For the weak norm, let $a>0$. If $a< M:=\max(f)$, then $a\cdot m(\{x: h_1(x)>a\})\leq M$, $m$ being the Lebesgue measure. If $a\geq M$, then there exists a unique positive integer $k$ such that $a\in [kM, (k+1)M)$. Now if $x\in \{x: h_1(x)>a\}$, then there exists $n_0\in\mathbb{N}$ such that $n_0f(n_0x)>a$, hence $n_0f(n_0x)>kM$, but since $f(n_0x)<M$, we have $n_0>k$. But $x\mapsto n_0f(n_0x)$ has $(0, \frac{1}{n_0})$ as support and $(0,\frac{1}{n_0})\subset (0,\frac{1}{k})$, so $x\in(0,\frac{1}{k})$. So $a\cdot m(\{h_1>a\})\leq\frac{k+1}{k}M\leq 2M<+\infty$. Hence $h_1\in L^1_w(\mathbb{R})$.

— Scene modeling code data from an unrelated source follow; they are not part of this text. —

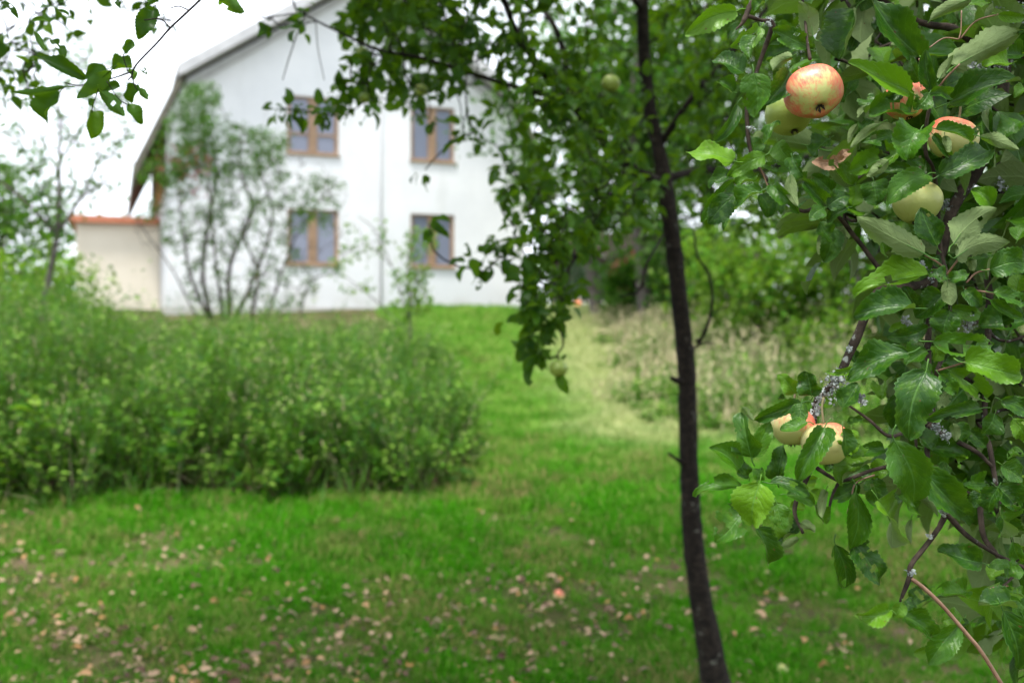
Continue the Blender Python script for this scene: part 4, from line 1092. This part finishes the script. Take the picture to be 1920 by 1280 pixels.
bush = woody('berry_shrub', 'tall many-stemmed shrub with red clusters in front of the left corner of the white house', 'shrub', at(430, 600, D), shr, tg, TREE_LEAF, .058, 12, r_tip=.004, bark=SHRUBBARK, bare=sample_poly([(240, 330), (330, 250), (560, 260), (660, 330), (660, 480), (600, 560), (340, 560), (250, 440)], 330, D - .7, D + .7))
rt = sample_poly([(290, 345), (310, 275), (370, 255), (400, 300), (385, 360), (330, 370)], 42, D - .6, D + .3)
pos, dr, nm, ln = rosettes(rt, 4, .06, 2.); tag(cloud('berry_clusters', pos, dr, nm, ln, ln * .8, RED_LEAF, bush, simple=True), kind='stuff')

D = 11.5
sap = [stem_px(s) for s in ([(770, 640, D, 5), (768, 560, D, 3.6), (765, 500, D, 2.6), (775, 430, D, 1.6)], [(768, 600, D, 2.4), (735, 500, D, 1.8), (700, 430, D, 1.5), (670, 405, D, 1.2)], [(735, 500, D, 1.6), (690, 460, D, 1.3), (640, 480, D, 1)], [(768, 570, D, 2), (800, 470, D, 1.6), (830, 440, D, 1)], [(765, 620, D, 2), (700, 560, D, 1.6), (650, 520, D, 1.)])]
tg = np.concatenate([sample_poly([(745, 590), (740, 500), (770, 420), (820, 430), (800, 500), (800, 590)], 120, D - .25, D + .25), sample_poly([(620, 500), (660, 400), (720, 420), (740, 470), (700, 560), (650, 560)], 40, D - .3, D + .3)])
woody('sapling', 'thin young sapling with fresh green leaves in front of the lower right house window', 'sapling', at(770, 640, D), sap, tg, LIGHT_LEAF, .075, 4, r_tip=.0025)

D = 11.
lt = [stem_px(s) for s in ([(70, 640, D, 9), (84, 560, D, 8), (100, 480, D, 7), (108, 430, D, 6), (111, 340, D, 4.5), (112, 250, D, 3), (110, 140, D, 2)], [(106, 440, D, 5), (62, 392, D - .2, 4), (20, 355, D - .3, 3), (-60, 300, D - .4, 2)], [(108, 436, D, 5), (138, 392, D + .1, 4), (165, 345, D + .2, 3), (200, 250, D + .3, 1.8)],
    [(112, 300, D, 2.5), (170, 220, D, 2), (240, 170, D, 1.4), (330, 130, D, .8)], [(111, 330, D, 2.5), (60, 220, D, 2), (0, 150, D, 1.4)], [(150, 375, D, 2.5), (210, 330, D, 1.8), (260, 300, D, 1.)])]
tg = np.concatenate([sample_poly([(-60, 420), (-60, 60), (60, 40), (240, 100), (260, 260), (230, 360), (150, 400)], 420, D - 1.0, D + 1.), sample_poly([(60, 480), (70, 380), (170, 330), (170, 400), (110, 470)], 26, D - .4, D + .4)])
woody('young_tree', 'thin-crowned young tree with a forked stem above the undergrowth at the left', 'tree', at(70, 640, D), lt, tg, TREE_LEAF, .07, 4, r_tip=.0038)

def crown_tree(name, label, px, pbase, d, w_, z0, z1, leafmat, n_clump, L, cat='tree', group=None, nl=34, dens=1.):
    """broad tree: trunk, limbs and a clumpy crown of loose leaves; w_ half width, z0..z1 crown heights"""
    x = (px - CX) / F * d
    zb = float(gz(x, d))
    o = empty(name, (x, d, zb)); tag(o, label, cat, group)
    base = np.array((x, d, zb - .1)); zc = (z0 + z1) / 2; h = (z1 - z0) / 2
    m = MB()
    lean = rng.normal(size=2) * .25
    tr_ = curve([base, base + (lean[0] * .4, lean[1] * .4, (z0 - zb) * .8 + .3), np.array((x + lean[0], d + lean[1], zc)), np.array((x, d, z1 - h * .25))])
    R = .035 * (z1 - zb) ** .9 * .7 + .02
    m.tube(tr_, np.linspace(R, R * .2, len(tr_)), 9, .05)
    n_clump = int(n_clump * 1.9); u = rng.normal(size=(n_clump, 3)); u = unit(u) * (rng.random(n_clump) ** .42)[:, None]
    c = np.array((x, d, zc)) + u * np.array((w_, w_ * .85, h)) * (1 + .18 * rng.normal(size=(n_clump, 1)))
    big_ = c[rng.choice(n_clump, min(n_clump, 22), replace=False)]
    for p, r in grow(tr_[len(tr_) // 3:], big_, max(.008, R * .12), .1): m.tube(p, r, 5)
    m.build('trunk' if cat == 'tree' else 'stems', FARBARK, o)
    cs = w_ * .26
    k = int(nl)
    P = np.repeat(c, k, 0) + rng.normal(size=(n_clump * k, 3)) * cs * np.array((.6, .6, .42))
    Dn = rng.normal(size=P.shape) + (0, 0, -.4); Nn = rng.normal(size=P.shape) * .7 + (0, 0, 1)
    ln_ = L * rng.uniform(.6, 1.25, len(P))
    clr = np.clip(np.repeat(rng.random(n_clump), k) * .7 + rng.random(len(P)) * .3, 0, 1)
    tag(cloud('crown' if cat == 'tree' else 'leaves', P, Dn, Nn, ln_, ln_ * .7, leafmat, o, clr, simple=True), kind='stuff')
    return o
crown_tree('broadleaf_tree', 'dark green tree beyond the undergrowth at the far left edge', -10, 0, 30., 2.6, 3.0, 6.4, TREE_LEAF, 60, .2)
crown_tree('leafy_bush', 'light green bush under the forked young tree at the left edge', 40, 0, 13.5, 1.1, 1.0, 2.4, LIGHT_LEAF, 40, .11, 'bush')
crown_tree('broadleaf_tree', 'tall tree filling the gap between the house corner and the apple trunk', 1120, 0, 21., 2.4, 3.2, 9., TREE_LEAF, 80, .17)
crown_tree('broadleaf_tree', 'tall tree rising behind the upper part of the apple trunk', 1330, 0, 19., 2.6, 2.4, 9.5, TREE_LEAF, 100, .16)
crown_tree('broadleaf_tree', 'tall tree behind the large red-streaked apple', 1560, 0, 17., 2.5, 2.3, 9., TREE_LEAF, 100, .15)
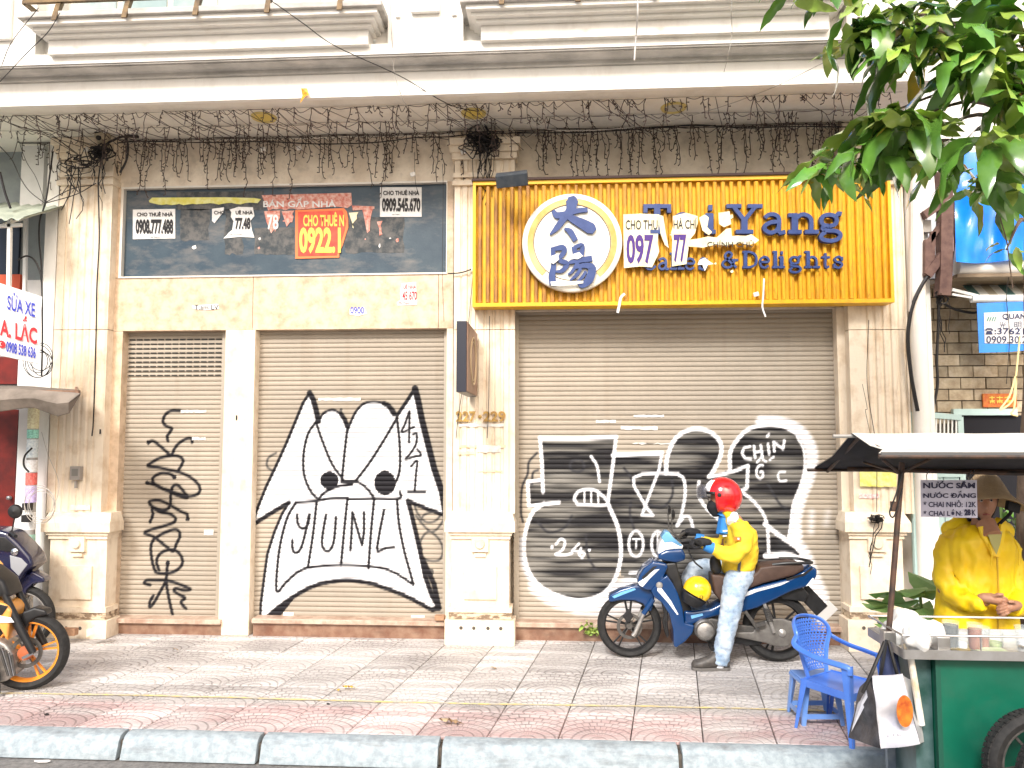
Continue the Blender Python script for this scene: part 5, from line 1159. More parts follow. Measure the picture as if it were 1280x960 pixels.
# blue poster with white field
a = thing('blue_banner', P(1250, 441, 6.9), 'small blue banner with a white phone number field under the striped awning', 'banner')
q = [P(x, y, 6.92) for x, y in ((1221,379),(1300,376),(1300,436),(1262,440),(1224,441))]; MB().prism([(v.x, v.z) for v in q], 6.92, 6.925).build('banner_sheet', TP, a)
q = [P(x, y, 6.915) for x, y in ((1230,391),(1300,388),(1300,430),(1231,429))]; MB().prism([(v.x, v.z) for v in q], 6.915, 6.919).build('white_field', WPP, a)
DB = mat('dark blue ink', (.02,.03,.10), .5)
text_px('QUANG', 1253, 392, 1290, 400, 6.911, DB, a, bold=.02); text_px('光', 1249, 402, 1258, 411, 6.911, DB, a); text_px('明', 1268, 402, 1277, 411, 6.911, DB, a)
text_px(':376213', 1243, 410, 1290, 418, 6.911, DB, a, bold=.02); text_px('0909.30.20', 1233, 420, 1290, 429, 6.911, DB, a, bold=.01)
for i in range(4): MB().bar(P(1234+i*3, 401.5, 6.912), P(1236+i*3, 396, 6.912), .006).build('logo_bar', mat('green ink', (.05,.25,.2), .5), a)
tp = MB(); tp.prism([(P(x, y, 6.91).x, P(x, y, 6.91).z) for x, y in ((1232,418),(1241,418),(1239,413.5),(1234,413.5))], 6.910, 6.912); tp.ribbon([(P(x, y, 6.91).x, P(x, y, 6.91).z) for x, y in ((1232,413),(1234,411),(1239,411),(1241,413))], .012, 6.908, 6.9105); tp.build('telephone_symbol', DB, a)
# paper on right pilaster & clump on its ledge
slip(1075, 585, 1120, 609, 'yellow notice sheet on the right pilaster behind the cart roof', W0-.13, YEL, jag=.05)
tangle('dusty dry clump hanging on a wire over the right pedestal', 1096, 648, 16, 8, 14, W0-.25, 22, 3)
cable('cable', 'wire hanging down the right pilaster to the dusty clump', [P(x, y, W0-.2) for x, y in ((1086,400),(1084,480),(1095,560),(1096,640))], .003)
cable('cable', 'second wire hanging down the right pilaster', [P(x, y, W0-.2) for x, y in ((1078,480),(1084,510),(1082,515),(1092,560))], .002)
# ================================================================ motorbikes
RUB = mat('tyre rubber', (.010,.010,.010), .8, (.024,.023,.022), 30); BLKP = mat('black plastic', (.007,.007,.008), .45, (.016,.016,.017), 20); ALU = mat('engine aluminium', (.50,.48,.45), .4, (.30,.28,.26), 25, metal=.6)
CHR = mat('chrome', (.7,.7,.72), .15, metal=1); BLUEP = mat('blue bike paint', (.003,.030,.115), .18, (.005,.045,.15), 3, coat=.5); BLUEL = mat('light blue decal', (.16,.42,.72), .25, coat=.5); WHP = mat('white bike decal', (.78,.80,.82), .3, coat=.4)
SEATM = mat('brown seat vinyl', (.050,.026,.018), .55, (.075,.042,.03), 12); REDL = mat('red tail lens', (.45,.01,.01), .2, coat=.5); DARKM = mat('dark cast metal', (.07,.068,.065), .5, (.12,.11,.10), 25, metal=.4)
def torus(mb, c, R, r, n=48, k=10, flat=1.0):
    return mb.tube([(c[0]+R*math.cos(t), c[1], c[2]+R*math.sin(t)) for t in np.linspace(0, 2*PI, n+1)[:-1]], r, k, closed=True)
def wheel(root, c, R, w, rimm, spokes=5, disc=True, rot=.3, split=True, side=-1, tread=False):
    """wheel in the x-z plane; tyre radius R, half width w"""
    t = MB(); prof = [(R-w*1.35, -w*.75), (R-w*.7, -w), (R-w*.18, -w*.62), (R, 0), (R-w*.18, w*.62), (R-w*.7, w), (R-w*1.35, w*.75)]
    n = 56; vs = []
    for (r, h) in prof:
        for k in range(n): a = 2*PI*k/n; vs.append((c[0]+r*math.cos(a), c[1]+h, c[2]+r*math.sin(a)))
    m_ = len(prof); t.add(vs, [(i*n+k, i*n+(k+1) % n, ((i+1) % m_)*n+(k+1) % n, ((i+1) % m_)*n+k) for i in range(m_) for k in range(n)])
    for k in range(n):      # tread blocks
        a = 2*PI*k/n
        for s in ((-1, 1) if tread else ()):
            ca, sa = math.cos(a+s*.02), math.sin(a+s*.02); rr = R-w*.06
            t.obox((c[0]+rr*ca, c[1]+s*w*.38, c[2]+rr*sa), (ca*.003, 0, sa*.003), (sa*-.002, w*.22, ca*.002), (-sa*.011, 0, ca*.011))
    wh = t.build('wheel_tyre', RUB, root, smooth=50)
    r = MB(); Ri = R-w*1.3
    prof = [(Ri+.004, -w*.72), (Ri-.012, -w*.74), (Ri-.022, -w*.3), (Ri-.022, w*.3), (Ri-.012, w*.74), (Ri+.004, w*.72)]
    vs = [(c[0]+q*math.cos(2*PI*k/n), c[1]+h, c[2]+q*math.sin(2*PI*k/n)) for (q, h) in prof for k in range(n)]
    m_ = len(prof); r.add(vs, [(i*n+k, i*n+(k+1) % n, ((i+1) % m_)*n+(k+1) % n, ((i+1) % m_)*n+k) for i in range(m_) for k in range(n)])
    r.build('rim', rimm, wh, smooth=40)
    for k in range(spokes):
        a = rot+2*PI*k/spokes; s = MB()
        for da in ((-.13, .13) if split else (0,)):
            p0 = Vector((c[0]+.03*math.cos(a), c[1], c[2]+.03*math.sin(a))); p1 = Vector((c[0]+(Ri-.015)*math.cos(a+da), c[1], c[2]+(Ri-.015)*math.sin(a+da))); s.bar(p0, p1, .018, .012)
        s.build('spoke', rimm, wh)
    MB().lathe([(0, -.05), (.024, -.05), (.036, -.03), (.036, .03), (.024, .05), (0, .05)], c, 'y', 20, cap=False).build('hub', rimm if rimm != BLKP else DARKM, wh, smooth=40)
    if disc:
        d = MB(); y = c[1]+side*.045
        ro, ri = R*.40, R*.30; nn = 30
        vs = [(c[0]+q*math.cos(2*PI*k/nn), y+h, c[2]+q*math.sin(2*PI*k/nn)) for q, h in ((ro, -.002), (ri, -.002), (ri, .002), (ro, .002)) for k in range(nn)]
        d.add(vs, [(i*nn+k, i*nn+(k+1) % nn, ((i+1) % 4)*nn+(k+1) % nn, ((i+1) % 4)*nn+k) for i in range(4) for k in range(nn)])
        for k in range(6): a = k*PI/3; d.bar((c[0], y, c[2]), (c[0]+ri*math.cos(a), y, c[2]+ri*math.sin(a)), .012, .004)
        d.build('brake_disc', DARKM, wh)
    return wh
def shell(root, name, pts, y0, y1, m, bev=.012, fn=None, infl=0):
    """side outline with rounded edges, width y0..y1"""
    mb = MB().prism([fn(*p) for p in pts], y0, y1, axis='y'); o = mb.build(name, m, root, bevel=bev, seg=3, smooth=60); return o
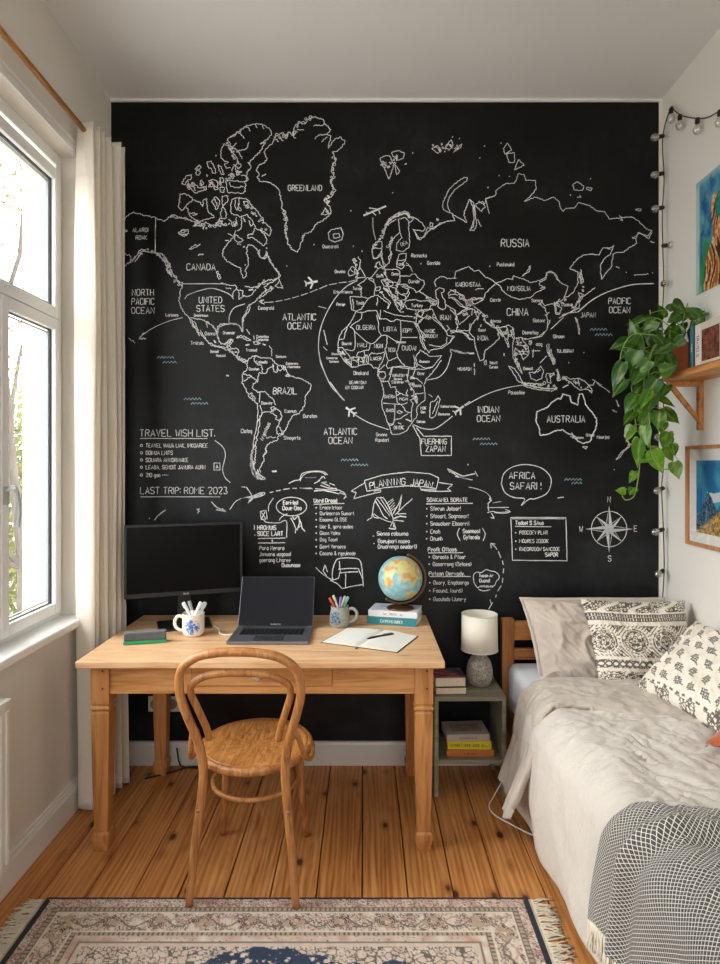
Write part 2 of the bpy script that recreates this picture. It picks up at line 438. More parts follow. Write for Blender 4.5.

C) We focus on the interval $[M, +\infty)$. By breaking it down to the union of $[k^cM, (k+1)^cM)$ for $k\in\mathbb{N}$, if $a>M$, we pick the unique integer such that $a\in [k^cM, (k+1)^cM)$. We have $\{x: (2k)^cf(2kx)>a\}\subset\{h_c>a\}$, so $$m(\{h_c>a\})\geq m(\{x: (2k)^cf(2kx)>a\})\geq m(\{x: f(2kx)>\frac{M}{2^c}\})=$$ $$=\frac{1}{2k}m(\{y: f(y)>\frac{M}{2^c}\})$$ The measure that has come up though is a constant and strictly positive quantity (say $C_0$), since $f$ attains its maximum at at least one point and, from its continuity, there exist neighbourhoods about these points at which $f$ admits values greater than $\frac{M}{2^c}$. So $$a\cdot m(\{h_c>a\})\geq\frac{k^cM}{2k}C_0$$ for $a\in [k^cM, (k+1)^cM)$. We conclude that while $a\to\infty$, $a\cdot m(\{h_c>a\}\to\infty$.
A little extensive, but I think it's a nice one. Also, I believe that there are many tricks one could use to solve this problem, so I'm looking forward to other approaches!